#### Objective:
Print word for word the first line of the listing below and every line after it, through the line with "YB, XE = -2.0, 2.45". Leave out the pictures and the rest.

Records with scene code
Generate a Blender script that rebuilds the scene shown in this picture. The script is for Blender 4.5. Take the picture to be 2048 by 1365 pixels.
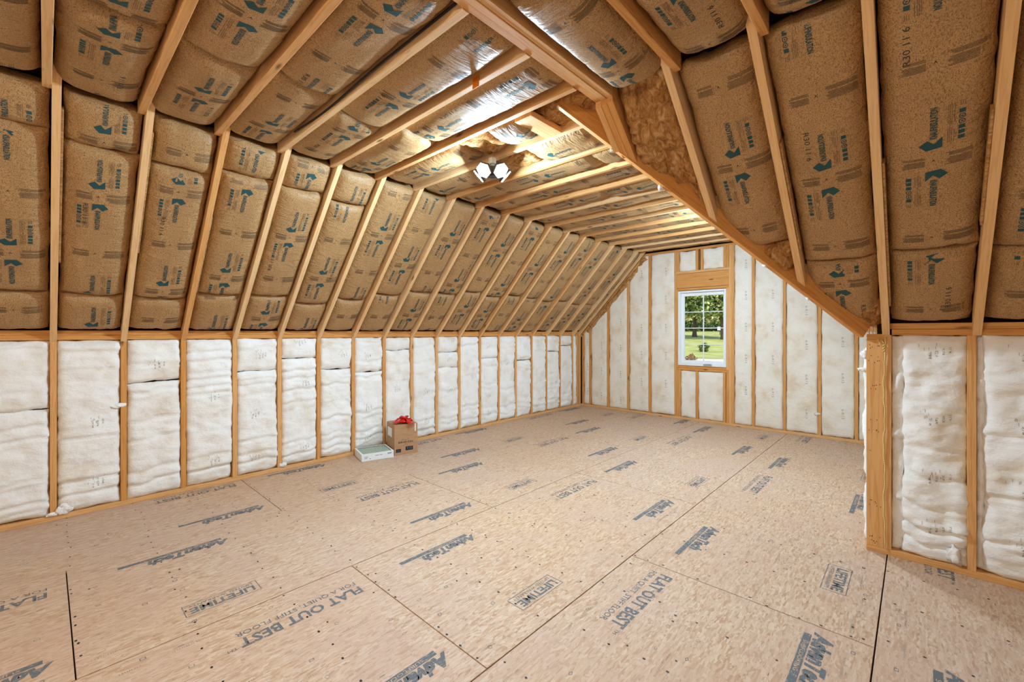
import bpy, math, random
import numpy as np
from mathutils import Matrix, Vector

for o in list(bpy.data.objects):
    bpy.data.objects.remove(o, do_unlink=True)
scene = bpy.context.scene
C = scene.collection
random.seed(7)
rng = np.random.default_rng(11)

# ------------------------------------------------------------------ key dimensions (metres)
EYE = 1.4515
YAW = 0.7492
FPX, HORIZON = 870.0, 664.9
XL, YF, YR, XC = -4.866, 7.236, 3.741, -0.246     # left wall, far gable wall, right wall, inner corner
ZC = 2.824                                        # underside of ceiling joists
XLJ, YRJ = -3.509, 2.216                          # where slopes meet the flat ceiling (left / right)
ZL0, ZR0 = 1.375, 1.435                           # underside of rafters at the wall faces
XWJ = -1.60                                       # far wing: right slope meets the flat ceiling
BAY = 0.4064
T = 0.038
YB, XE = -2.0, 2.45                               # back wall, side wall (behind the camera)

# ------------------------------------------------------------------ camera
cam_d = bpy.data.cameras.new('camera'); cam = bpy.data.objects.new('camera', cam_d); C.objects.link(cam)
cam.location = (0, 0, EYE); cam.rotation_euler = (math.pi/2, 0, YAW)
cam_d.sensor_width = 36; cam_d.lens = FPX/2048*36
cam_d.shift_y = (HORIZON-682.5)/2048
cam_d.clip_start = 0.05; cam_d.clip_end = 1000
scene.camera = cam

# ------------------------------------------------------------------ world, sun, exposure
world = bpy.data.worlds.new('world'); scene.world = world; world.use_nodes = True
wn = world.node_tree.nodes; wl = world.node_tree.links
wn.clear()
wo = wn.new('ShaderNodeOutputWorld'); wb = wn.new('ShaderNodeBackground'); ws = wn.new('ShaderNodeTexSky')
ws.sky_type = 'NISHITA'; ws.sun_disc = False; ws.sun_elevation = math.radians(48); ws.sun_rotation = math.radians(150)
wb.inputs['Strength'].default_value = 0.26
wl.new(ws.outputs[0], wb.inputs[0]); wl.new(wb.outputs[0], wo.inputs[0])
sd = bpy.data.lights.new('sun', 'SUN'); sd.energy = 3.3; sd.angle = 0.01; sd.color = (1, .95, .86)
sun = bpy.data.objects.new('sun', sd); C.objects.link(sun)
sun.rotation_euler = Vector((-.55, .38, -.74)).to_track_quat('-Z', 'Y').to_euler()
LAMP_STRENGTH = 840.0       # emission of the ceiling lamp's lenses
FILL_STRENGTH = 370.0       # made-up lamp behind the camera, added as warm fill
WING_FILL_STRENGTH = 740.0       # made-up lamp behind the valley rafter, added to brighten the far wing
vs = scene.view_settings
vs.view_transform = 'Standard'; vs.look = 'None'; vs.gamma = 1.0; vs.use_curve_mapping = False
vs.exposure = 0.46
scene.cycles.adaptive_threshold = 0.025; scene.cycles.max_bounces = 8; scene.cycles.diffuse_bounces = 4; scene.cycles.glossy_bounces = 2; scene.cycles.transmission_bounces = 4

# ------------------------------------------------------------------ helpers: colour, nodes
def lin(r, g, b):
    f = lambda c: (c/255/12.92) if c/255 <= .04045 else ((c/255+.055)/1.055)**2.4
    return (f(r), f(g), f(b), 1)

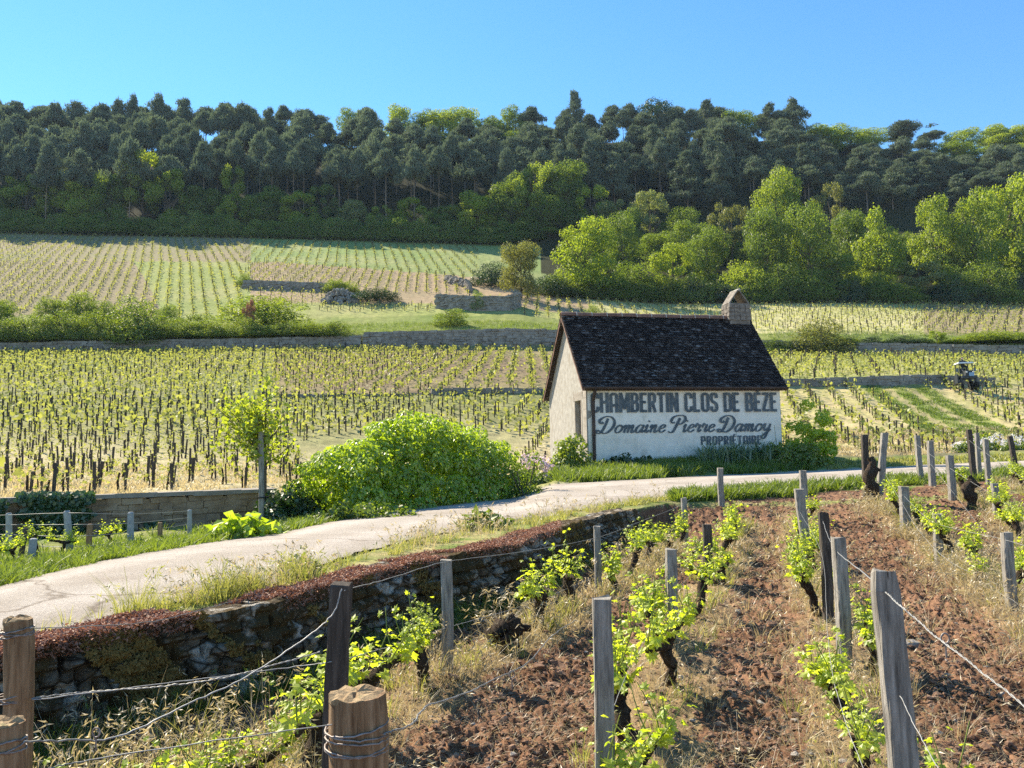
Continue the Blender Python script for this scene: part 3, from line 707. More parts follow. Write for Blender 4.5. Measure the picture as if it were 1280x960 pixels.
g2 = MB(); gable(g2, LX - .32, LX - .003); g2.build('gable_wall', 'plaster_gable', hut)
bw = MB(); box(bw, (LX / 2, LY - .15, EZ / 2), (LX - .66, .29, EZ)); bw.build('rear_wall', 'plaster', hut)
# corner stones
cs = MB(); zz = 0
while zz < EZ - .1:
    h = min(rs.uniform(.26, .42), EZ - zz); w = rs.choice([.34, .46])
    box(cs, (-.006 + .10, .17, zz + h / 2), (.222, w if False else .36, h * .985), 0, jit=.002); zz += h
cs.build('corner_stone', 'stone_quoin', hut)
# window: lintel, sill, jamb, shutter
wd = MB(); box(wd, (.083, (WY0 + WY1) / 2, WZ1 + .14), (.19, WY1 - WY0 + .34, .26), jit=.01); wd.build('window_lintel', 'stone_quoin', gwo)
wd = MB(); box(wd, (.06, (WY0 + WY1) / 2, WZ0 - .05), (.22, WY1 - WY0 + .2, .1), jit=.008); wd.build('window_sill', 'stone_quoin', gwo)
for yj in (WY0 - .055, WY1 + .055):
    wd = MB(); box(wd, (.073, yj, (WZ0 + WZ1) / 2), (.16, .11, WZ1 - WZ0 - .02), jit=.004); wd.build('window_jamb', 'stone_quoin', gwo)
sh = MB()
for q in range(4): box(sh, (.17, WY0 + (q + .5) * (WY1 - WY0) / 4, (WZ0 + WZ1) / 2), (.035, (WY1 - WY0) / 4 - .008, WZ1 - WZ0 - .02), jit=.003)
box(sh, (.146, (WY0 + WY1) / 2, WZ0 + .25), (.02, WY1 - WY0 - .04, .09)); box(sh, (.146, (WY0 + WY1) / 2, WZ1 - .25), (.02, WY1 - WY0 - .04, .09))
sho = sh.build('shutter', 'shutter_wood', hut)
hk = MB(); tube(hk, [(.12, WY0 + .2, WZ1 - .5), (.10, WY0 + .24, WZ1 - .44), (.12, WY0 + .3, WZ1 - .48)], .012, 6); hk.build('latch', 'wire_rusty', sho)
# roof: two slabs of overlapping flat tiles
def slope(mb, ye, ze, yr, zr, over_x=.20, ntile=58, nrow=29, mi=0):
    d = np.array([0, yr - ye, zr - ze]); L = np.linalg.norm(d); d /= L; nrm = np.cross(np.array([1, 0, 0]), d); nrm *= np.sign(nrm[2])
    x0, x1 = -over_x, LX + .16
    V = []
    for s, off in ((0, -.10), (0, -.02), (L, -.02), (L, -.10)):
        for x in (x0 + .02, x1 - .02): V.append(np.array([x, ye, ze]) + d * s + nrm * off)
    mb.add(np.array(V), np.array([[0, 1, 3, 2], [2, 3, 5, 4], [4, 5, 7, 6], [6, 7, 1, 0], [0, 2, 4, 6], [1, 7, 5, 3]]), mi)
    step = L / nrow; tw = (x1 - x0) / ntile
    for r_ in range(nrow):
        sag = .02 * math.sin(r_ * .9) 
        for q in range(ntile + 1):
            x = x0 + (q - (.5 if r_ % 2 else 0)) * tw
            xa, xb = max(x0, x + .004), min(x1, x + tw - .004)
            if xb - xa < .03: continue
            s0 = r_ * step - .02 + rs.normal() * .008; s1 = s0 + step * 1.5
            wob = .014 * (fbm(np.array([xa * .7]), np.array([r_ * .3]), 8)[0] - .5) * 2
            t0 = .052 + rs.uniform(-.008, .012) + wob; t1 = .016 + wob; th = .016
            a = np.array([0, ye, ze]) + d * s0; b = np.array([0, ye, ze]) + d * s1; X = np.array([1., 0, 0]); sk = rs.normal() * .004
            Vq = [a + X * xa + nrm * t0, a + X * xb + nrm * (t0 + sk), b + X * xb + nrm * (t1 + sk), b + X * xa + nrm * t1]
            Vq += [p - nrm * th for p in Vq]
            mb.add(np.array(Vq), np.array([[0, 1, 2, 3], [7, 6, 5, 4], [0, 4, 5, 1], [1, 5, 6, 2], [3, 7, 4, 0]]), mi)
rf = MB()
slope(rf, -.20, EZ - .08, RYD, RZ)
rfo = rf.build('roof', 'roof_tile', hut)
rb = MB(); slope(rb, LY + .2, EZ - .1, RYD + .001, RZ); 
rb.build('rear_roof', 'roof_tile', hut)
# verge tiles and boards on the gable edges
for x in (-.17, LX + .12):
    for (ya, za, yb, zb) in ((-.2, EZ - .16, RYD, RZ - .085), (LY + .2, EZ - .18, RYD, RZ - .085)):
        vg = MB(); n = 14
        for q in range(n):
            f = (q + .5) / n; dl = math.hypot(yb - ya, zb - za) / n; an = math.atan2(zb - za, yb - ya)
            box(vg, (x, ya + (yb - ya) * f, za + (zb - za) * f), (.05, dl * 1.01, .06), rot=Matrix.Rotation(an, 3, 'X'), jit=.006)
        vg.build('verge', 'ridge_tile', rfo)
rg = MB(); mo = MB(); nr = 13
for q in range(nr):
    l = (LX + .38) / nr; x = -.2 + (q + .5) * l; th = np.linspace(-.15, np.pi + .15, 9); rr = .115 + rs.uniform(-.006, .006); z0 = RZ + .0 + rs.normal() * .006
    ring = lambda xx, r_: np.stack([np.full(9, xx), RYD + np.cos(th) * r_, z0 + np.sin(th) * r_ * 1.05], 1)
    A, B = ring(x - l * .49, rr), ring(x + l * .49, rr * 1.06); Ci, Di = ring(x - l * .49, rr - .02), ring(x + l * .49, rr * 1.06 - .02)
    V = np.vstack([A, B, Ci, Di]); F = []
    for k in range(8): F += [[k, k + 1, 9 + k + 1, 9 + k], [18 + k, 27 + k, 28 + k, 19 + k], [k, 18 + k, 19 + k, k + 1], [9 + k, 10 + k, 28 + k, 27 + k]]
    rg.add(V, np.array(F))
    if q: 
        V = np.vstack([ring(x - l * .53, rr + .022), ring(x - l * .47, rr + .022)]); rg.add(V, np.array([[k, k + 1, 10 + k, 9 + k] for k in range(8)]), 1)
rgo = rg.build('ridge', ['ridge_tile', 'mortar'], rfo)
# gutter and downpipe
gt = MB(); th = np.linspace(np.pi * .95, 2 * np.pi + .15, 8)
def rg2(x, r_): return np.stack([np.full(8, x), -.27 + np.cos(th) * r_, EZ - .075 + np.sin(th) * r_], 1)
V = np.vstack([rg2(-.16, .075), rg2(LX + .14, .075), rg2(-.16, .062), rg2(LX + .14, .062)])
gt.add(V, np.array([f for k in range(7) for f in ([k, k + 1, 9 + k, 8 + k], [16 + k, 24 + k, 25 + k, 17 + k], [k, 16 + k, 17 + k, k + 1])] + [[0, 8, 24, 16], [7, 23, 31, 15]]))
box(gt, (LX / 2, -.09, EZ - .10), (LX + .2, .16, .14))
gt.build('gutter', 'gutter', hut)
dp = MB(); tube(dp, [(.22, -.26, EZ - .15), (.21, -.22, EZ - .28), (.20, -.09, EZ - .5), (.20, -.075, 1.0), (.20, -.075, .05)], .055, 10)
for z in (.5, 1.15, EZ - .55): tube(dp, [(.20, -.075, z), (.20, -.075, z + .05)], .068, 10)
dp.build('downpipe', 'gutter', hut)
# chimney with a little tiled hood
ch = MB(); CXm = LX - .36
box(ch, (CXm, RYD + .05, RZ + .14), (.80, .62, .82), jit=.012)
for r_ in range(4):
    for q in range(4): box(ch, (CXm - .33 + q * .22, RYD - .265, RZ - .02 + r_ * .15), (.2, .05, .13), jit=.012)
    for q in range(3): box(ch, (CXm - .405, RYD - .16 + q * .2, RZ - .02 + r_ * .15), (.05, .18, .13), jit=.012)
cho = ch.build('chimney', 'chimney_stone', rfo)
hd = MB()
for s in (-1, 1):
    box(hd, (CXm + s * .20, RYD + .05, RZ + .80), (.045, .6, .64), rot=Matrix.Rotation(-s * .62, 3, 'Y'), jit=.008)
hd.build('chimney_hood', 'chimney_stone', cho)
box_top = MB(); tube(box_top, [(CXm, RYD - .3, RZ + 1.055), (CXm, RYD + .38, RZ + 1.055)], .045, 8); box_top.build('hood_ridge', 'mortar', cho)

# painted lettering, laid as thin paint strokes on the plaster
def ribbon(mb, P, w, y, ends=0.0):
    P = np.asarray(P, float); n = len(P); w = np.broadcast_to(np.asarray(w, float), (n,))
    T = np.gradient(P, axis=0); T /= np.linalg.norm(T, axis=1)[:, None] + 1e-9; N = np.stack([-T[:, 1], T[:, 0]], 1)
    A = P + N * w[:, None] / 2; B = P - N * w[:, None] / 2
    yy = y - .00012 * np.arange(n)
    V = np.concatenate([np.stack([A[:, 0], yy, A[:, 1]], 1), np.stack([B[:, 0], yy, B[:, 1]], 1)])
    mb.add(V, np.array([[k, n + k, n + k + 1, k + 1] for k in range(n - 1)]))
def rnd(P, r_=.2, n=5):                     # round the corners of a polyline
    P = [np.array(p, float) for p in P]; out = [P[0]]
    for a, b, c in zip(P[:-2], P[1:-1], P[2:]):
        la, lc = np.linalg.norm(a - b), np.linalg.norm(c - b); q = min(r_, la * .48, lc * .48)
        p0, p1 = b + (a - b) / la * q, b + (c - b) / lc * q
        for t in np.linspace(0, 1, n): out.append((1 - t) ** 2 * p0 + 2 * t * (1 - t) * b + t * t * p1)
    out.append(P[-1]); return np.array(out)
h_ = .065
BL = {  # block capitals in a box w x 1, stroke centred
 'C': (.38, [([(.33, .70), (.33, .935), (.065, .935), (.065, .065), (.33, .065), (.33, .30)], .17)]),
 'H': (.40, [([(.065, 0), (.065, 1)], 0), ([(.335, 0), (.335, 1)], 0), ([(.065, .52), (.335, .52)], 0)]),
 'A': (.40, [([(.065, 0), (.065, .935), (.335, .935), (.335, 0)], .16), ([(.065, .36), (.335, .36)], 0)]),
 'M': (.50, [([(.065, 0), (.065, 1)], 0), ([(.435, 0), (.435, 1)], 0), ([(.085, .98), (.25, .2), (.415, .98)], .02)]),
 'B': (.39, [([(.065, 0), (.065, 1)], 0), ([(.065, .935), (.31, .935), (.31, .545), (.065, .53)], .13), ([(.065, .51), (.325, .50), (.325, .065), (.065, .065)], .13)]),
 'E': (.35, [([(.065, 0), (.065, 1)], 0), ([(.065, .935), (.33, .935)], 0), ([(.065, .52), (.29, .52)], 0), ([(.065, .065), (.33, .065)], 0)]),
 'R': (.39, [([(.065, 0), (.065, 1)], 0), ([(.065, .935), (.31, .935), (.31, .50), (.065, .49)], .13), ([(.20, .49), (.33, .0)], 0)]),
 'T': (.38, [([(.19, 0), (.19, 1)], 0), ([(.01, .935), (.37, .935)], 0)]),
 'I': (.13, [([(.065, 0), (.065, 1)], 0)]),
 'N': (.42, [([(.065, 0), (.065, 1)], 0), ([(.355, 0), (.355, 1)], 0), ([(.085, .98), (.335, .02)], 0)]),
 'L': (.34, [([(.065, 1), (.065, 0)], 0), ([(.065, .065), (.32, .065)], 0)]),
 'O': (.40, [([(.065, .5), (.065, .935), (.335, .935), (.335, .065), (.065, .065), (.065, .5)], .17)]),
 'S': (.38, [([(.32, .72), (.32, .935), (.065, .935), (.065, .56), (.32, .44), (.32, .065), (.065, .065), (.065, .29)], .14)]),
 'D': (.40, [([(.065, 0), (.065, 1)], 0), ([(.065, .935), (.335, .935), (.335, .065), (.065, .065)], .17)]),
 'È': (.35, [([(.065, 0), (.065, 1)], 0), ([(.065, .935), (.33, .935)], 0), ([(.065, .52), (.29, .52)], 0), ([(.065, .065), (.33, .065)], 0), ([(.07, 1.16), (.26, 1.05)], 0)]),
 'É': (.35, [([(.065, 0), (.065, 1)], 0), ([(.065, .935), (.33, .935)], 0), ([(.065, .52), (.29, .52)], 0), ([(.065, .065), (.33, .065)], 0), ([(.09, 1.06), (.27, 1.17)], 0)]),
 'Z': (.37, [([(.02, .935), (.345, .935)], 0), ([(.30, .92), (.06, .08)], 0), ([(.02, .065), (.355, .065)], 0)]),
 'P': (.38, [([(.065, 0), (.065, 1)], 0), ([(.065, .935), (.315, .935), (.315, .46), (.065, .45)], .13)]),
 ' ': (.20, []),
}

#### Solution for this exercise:
Generate a Blender script that rebuilds the scene shown in this picture. The script is for Blender 4.5. Take the picture to be 2048 by 1365 pixels.
import bpy, math, random
import numpy as np
from mathutils import Matrix, Vector

for o in list(bpy.data.objects):
    bpy.data.objects.remove(o, do_unlink=True)
scene = bpy.context.scene
C = scene.collection
random.seed(7)
rng = np.random.default_rng(11)

# ------------------------------------------------------------------ key dimensions (metres)
EYE = 1.4515
YAW = 0.7492
FPX, HORIZON = 870.0, 664.9
XL, YF, YR, XC = -4.866, 7.236, 3.741, -0.246     # left wall, far gable wall, right wall, inner corner
ZC = 2.824                                        # underside of ceiling joists
XLJ, YRJ = -3.509, 2.216                          # where slopes meet the flat ceiling (left / right)
ZL0, ZR0 = 1.375, 1.435                           # underside of rafters at the wall faces
XWJ = -1.60                                       # far wing: right slope meets the flat ceiling
BAY = 0.4064
T = 0.038
YB, XE = -2.0, 2.45                               # back wall, side wall (behind the camera)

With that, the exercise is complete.